>>>

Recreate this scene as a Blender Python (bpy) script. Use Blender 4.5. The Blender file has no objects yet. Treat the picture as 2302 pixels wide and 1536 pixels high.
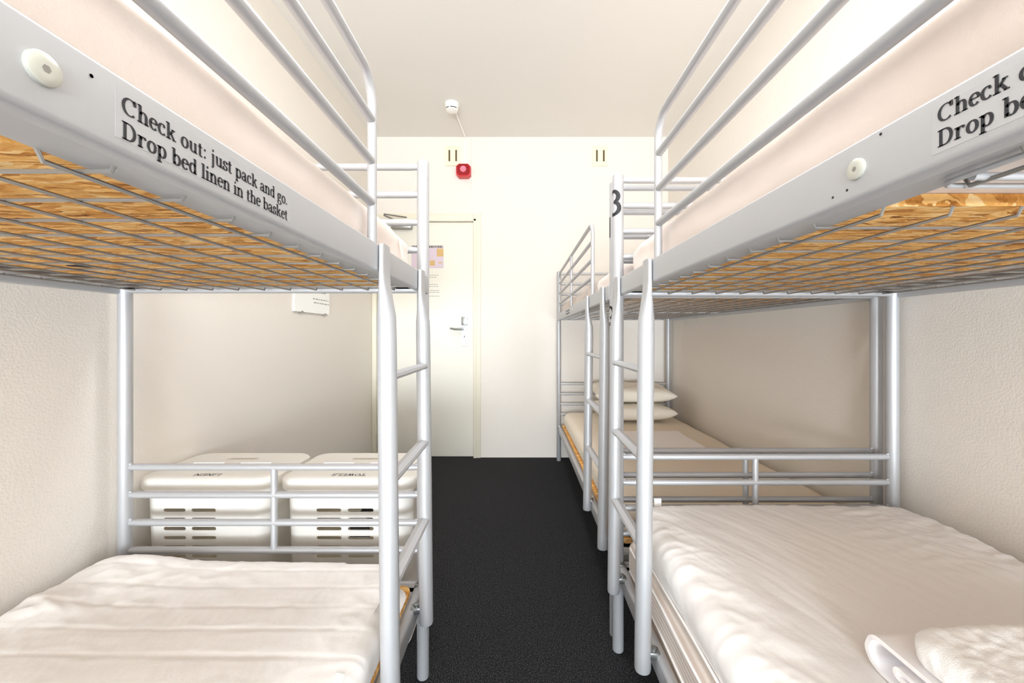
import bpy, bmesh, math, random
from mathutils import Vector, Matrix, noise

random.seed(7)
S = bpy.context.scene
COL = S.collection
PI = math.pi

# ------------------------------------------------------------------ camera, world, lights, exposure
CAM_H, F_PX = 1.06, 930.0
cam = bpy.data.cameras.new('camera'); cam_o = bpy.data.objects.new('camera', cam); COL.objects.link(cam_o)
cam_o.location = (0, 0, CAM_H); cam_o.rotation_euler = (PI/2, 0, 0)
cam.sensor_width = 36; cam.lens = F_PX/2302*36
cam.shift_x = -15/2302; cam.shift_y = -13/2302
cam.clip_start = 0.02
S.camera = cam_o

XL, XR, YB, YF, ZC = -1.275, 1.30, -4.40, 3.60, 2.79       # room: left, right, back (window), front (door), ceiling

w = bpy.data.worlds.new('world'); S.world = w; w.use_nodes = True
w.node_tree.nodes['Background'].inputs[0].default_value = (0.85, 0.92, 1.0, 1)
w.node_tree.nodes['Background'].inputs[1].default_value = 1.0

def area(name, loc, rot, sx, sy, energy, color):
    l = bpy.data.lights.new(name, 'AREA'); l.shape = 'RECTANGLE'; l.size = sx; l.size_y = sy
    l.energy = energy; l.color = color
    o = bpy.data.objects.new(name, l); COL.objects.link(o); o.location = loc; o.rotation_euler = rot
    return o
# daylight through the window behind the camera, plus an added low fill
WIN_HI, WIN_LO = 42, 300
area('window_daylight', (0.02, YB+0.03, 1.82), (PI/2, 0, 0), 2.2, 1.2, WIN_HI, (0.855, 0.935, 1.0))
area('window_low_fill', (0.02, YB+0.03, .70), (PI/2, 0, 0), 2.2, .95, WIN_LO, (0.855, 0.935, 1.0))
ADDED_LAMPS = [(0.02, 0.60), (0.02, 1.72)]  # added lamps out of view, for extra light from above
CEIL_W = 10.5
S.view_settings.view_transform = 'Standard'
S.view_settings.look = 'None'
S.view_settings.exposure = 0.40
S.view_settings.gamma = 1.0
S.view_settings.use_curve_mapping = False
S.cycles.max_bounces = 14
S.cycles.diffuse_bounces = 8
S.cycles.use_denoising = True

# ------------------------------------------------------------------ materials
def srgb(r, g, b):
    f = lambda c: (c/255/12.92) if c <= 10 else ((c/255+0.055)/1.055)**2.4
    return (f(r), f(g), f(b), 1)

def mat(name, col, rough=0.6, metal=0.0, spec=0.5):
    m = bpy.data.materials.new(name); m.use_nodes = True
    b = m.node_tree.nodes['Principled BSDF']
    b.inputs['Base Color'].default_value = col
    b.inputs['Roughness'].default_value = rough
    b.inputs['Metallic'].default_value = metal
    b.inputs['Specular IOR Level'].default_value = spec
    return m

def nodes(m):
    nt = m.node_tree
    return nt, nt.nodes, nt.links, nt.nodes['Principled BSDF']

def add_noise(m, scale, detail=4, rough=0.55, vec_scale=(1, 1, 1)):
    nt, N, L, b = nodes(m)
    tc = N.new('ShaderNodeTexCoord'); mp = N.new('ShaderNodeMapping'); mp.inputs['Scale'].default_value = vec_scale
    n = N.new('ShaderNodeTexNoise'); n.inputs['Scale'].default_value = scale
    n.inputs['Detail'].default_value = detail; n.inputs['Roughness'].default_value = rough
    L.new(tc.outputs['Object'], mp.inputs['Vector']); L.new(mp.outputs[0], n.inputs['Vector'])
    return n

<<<
>>>

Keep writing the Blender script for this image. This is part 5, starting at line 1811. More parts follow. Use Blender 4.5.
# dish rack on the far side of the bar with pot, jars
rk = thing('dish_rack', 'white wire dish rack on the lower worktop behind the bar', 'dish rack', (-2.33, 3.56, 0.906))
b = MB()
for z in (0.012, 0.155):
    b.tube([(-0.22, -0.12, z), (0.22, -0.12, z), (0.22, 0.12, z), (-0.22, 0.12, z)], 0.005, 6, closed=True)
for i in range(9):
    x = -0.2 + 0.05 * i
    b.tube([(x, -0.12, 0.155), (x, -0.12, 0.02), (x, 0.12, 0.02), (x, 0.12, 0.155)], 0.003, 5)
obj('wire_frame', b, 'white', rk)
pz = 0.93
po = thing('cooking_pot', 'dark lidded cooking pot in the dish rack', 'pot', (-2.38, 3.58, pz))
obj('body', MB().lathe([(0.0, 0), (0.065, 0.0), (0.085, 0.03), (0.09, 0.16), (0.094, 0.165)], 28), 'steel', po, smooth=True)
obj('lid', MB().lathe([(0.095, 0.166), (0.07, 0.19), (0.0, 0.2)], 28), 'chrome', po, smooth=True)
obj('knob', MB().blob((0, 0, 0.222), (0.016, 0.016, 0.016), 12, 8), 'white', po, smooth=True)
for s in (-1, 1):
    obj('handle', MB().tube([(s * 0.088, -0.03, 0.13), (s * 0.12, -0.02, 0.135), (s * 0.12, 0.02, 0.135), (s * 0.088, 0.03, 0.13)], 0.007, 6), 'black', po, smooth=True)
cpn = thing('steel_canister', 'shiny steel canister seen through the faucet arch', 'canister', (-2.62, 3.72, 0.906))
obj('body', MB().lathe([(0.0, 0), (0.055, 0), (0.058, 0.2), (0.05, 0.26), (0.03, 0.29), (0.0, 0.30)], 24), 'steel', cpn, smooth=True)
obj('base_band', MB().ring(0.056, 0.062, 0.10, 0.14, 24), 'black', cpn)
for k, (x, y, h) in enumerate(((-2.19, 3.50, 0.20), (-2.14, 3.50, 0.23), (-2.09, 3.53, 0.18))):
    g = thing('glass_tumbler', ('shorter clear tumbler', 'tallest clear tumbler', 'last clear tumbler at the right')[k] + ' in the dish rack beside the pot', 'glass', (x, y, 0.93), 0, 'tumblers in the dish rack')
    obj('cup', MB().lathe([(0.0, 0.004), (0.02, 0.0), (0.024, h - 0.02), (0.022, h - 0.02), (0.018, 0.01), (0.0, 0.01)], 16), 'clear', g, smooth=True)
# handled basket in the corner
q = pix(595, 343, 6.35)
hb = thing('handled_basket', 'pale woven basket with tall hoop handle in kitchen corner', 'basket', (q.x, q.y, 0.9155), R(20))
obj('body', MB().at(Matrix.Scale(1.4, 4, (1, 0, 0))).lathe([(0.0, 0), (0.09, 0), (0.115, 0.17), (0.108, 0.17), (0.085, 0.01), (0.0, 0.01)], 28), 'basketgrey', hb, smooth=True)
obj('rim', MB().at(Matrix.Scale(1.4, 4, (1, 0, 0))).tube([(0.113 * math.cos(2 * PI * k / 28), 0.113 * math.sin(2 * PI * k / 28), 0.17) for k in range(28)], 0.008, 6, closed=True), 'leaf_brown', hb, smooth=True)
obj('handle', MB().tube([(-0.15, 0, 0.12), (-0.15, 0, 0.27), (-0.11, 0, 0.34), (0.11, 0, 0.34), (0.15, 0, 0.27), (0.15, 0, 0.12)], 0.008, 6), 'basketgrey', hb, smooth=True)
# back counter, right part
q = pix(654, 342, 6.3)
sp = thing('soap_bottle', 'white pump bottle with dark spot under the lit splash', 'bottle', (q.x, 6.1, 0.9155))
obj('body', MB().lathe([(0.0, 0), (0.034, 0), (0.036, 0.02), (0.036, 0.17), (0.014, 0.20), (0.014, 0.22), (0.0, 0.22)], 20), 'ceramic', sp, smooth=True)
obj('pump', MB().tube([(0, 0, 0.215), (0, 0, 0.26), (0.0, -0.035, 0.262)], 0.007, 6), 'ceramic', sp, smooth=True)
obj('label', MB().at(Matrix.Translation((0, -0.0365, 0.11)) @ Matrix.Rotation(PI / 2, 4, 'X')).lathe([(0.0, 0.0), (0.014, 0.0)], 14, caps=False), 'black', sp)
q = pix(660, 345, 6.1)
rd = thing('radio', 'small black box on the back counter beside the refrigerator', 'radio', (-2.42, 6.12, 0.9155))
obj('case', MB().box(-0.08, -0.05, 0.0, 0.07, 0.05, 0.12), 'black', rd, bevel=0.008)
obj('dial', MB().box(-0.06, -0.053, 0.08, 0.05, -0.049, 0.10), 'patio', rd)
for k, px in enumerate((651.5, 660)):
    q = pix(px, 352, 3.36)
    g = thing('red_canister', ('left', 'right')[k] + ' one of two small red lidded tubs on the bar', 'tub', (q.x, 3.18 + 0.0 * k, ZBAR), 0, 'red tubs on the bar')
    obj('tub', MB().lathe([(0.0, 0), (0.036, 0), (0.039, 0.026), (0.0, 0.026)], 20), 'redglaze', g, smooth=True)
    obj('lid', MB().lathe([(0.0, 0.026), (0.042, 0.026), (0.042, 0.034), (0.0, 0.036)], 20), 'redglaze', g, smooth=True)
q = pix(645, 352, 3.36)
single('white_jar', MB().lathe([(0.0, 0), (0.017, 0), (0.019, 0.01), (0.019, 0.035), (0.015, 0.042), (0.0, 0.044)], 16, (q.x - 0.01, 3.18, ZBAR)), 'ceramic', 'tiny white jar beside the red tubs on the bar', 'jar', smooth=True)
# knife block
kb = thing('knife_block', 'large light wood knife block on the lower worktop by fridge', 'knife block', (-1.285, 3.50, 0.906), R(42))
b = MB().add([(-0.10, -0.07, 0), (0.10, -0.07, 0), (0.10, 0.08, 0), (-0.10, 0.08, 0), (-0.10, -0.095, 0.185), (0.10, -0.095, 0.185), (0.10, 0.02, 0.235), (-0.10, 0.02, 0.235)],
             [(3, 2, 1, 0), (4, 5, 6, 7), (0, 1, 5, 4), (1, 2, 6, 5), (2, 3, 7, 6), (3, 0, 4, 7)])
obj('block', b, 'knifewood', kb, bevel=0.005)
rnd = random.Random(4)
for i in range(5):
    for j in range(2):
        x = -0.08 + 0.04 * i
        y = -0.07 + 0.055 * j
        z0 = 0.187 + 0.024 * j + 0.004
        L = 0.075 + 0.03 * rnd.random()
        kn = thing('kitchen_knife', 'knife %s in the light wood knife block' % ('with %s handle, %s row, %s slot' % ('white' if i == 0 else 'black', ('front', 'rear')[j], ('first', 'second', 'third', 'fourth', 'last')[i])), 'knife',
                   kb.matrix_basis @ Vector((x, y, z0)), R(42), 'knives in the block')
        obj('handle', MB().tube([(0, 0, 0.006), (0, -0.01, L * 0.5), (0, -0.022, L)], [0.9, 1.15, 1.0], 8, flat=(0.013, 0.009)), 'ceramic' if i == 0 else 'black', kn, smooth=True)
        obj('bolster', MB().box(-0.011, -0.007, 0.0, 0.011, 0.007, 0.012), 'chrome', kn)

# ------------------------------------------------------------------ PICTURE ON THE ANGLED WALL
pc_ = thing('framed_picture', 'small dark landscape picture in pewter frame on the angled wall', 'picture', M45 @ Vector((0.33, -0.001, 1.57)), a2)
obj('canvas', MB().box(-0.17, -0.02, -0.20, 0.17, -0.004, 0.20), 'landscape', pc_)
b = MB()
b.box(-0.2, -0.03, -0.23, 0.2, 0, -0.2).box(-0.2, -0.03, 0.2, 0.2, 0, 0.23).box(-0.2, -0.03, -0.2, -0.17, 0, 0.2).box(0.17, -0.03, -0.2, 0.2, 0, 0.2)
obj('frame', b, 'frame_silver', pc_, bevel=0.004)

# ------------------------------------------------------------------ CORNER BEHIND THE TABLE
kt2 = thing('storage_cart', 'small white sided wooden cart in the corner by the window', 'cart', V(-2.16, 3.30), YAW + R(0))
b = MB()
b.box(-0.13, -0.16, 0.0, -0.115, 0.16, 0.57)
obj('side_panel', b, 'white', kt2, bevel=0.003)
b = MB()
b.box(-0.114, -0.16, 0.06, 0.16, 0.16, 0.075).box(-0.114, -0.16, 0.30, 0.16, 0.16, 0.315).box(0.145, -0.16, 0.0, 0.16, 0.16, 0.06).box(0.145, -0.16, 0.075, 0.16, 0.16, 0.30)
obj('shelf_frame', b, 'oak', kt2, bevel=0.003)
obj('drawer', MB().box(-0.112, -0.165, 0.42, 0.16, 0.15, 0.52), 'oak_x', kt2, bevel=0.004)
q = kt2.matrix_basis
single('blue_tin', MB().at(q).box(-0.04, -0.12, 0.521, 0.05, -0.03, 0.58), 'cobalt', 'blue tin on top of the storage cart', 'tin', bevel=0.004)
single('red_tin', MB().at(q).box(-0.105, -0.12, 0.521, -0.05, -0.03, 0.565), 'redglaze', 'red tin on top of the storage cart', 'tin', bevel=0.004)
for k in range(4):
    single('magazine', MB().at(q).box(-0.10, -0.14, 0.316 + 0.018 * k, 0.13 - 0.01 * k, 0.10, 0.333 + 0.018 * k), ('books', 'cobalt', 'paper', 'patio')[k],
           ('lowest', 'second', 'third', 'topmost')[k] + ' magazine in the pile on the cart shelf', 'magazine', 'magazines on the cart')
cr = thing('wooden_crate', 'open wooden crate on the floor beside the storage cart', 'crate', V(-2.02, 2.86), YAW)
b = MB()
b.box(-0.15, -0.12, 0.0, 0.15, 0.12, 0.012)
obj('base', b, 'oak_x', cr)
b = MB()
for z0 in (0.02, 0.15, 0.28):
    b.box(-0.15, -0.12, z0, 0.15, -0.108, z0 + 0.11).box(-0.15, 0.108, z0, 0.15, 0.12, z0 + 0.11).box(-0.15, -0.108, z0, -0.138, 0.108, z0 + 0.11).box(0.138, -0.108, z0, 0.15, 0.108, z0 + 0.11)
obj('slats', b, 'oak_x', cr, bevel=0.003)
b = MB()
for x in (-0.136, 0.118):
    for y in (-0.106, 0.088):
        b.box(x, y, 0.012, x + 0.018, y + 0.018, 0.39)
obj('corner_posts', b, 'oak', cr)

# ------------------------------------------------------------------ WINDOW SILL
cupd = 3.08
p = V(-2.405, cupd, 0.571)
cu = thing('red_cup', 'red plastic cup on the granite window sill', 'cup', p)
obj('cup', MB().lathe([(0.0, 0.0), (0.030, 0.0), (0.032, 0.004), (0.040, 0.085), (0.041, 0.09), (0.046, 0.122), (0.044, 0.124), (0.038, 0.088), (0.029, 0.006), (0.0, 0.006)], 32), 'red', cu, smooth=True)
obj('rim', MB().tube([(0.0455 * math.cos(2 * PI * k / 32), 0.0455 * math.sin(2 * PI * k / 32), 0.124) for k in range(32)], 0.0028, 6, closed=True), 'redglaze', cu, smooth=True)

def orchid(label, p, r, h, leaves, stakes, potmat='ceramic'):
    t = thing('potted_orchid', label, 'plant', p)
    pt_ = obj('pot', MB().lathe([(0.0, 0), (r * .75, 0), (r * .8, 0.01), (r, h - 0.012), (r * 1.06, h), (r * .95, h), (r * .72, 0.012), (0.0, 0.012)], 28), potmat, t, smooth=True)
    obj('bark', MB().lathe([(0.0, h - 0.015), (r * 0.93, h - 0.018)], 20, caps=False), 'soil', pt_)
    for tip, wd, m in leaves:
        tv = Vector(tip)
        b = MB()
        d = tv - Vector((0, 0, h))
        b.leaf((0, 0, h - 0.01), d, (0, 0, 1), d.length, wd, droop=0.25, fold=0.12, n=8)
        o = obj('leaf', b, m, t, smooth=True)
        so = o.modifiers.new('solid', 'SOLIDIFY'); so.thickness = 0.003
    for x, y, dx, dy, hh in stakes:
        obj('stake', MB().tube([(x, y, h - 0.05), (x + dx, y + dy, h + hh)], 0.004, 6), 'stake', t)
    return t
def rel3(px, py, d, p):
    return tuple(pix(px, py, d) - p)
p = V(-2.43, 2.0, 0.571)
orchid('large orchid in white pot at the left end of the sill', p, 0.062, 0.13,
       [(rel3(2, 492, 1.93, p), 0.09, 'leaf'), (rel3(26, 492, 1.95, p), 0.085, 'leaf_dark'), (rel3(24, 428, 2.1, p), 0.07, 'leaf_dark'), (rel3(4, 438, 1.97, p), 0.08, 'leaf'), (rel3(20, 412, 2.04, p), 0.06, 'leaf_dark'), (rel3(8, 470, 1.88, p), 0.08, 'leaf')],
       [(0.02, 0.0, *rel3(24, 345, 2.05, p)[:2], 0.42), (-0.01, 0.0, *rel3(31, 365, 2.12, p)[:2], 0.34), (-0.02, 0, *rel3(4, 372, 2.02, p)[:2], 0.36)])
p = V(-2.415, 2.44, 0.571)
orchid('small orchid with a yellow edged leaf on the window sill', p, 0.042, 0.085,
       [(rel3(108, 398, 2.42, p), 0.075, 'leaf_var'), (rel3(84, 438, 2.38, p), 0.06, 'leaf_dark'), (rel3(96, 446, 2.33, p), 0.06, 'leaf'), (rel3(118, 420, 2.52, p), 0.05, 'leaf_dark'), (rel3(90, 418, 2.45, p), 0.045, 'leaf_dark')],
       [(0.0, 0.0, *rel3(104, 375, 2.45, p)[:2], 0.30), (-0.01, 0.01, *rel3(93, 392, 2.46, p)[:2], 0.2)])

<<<
>>>

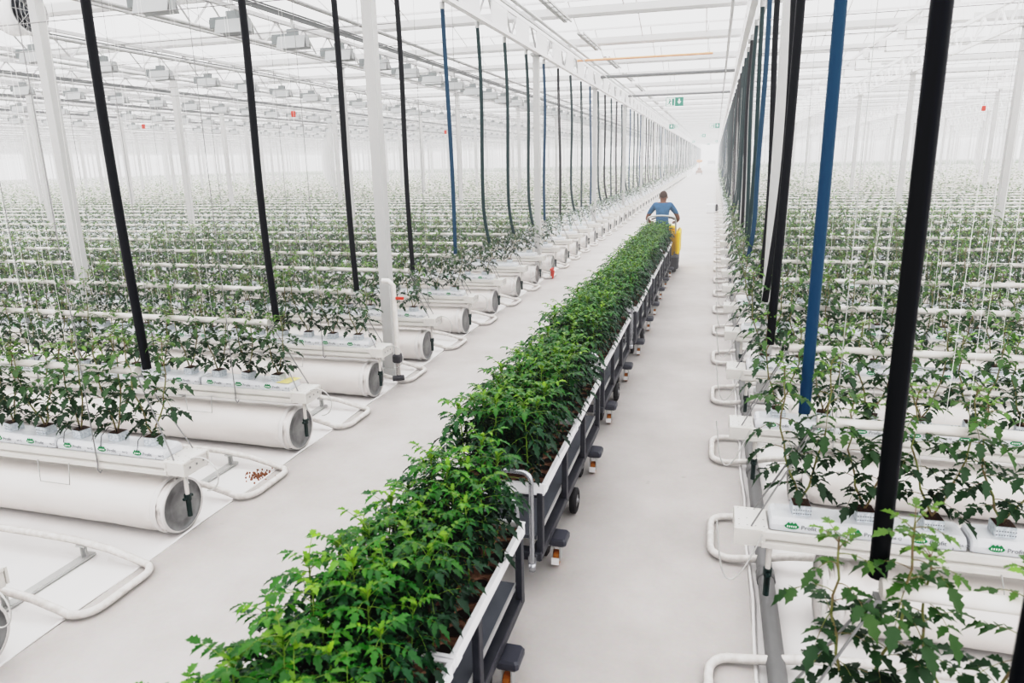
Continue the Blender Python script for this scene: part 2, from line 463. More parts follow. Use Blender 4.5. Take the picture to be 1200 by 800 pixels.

<<<

◆ TASK INSTRUCTIONS: Repeat, word for word, the lines of the material above from the one holding "Recreate this scene" through the one holding "PI = math.pi". Leave out pictures.

◆ TASK SOLUTION:
Recreate this scene as a Blender Python (bpy) script. Use Blender 4.5. The Blender file has no objects yet. Treat the picture as 2302 pixels wide and 1536 pixels high.
import bpy, bmesh, math, random
from mathutils import Vector, Matrix, noise

random.seed(7)
S = bpy.context.scene
COL = S.collection
PI = math.pi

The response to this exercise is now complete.